The ITIL certification scheme now offers a modular approach. Each qualification is assigned a credit value; so that upon successful completion of the module, the candidate is rewarded with both a certification and a number of credits. At the lowest level – Foundation – candidates are awarded a certification and two credits. At the Intermediate level, a total of additional 15 credits have to be earned. These credits may be accumulated in either a "Lifecycle" stream[note 1] or a "Capability" stream;[note 2] or combination thereof. Each Lifecycle module and exam is three credits. Each Capability module and corresponding exam is four credits. A candidate wanting to achieve the Expert level will have, among other requirements, to gain the required number of credits (22). That is accomplished with two from Foundations, then at least 15 from Intermediate, and finally five credits from the "Managing Across the Lifecycle" exam. Together, the total of 22 earned credits allows a person to request designation as an ITIL Expert. Advancing from the expert to the master level does not require additional credits, but does require at least five years of IT domain work experience and an extensive usage of ITIL practices.[47]
ITIL Intermediate (Lifecycle Stream): Addresses aspects of ITIL from a holistic, lifecycle perspective. Lifecycle may be more suited to those with managerial responsibility looking at the overall IT Service Management picture. The Service Strategy course in particular is very much rooted in the broader corporate strategy and governance environment.

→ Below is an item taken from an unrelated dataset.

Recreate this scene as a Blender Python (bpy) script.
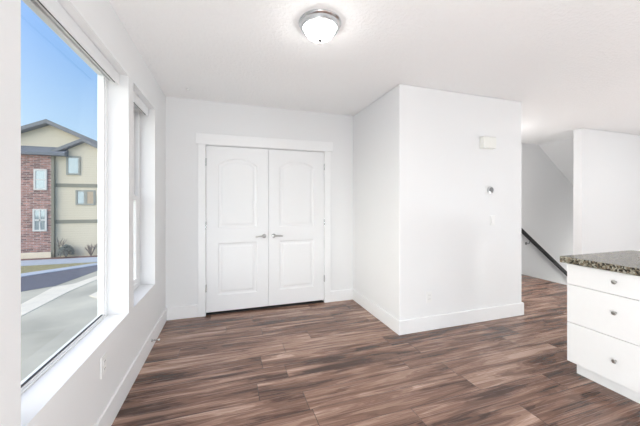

ITIL 2007 edition (previously known as ITIL Version 3) is an extension of ITIL Version 2 and fully replaced it following the completion of the withdrawal period on 30 June 2011.[21] ITIL 2007 provides a more holistic perspective on the full life cycle of services, covering the entire IT organization and all supporting components needed to deliver services to the customer, whereas ITIL Version 2 focused on specific activities directly related to service delivery and support. Most of the ITIL Version 2 activities remained untouched in 2007, but some significant changes in terminology were introduced in order to facilitate the expansion.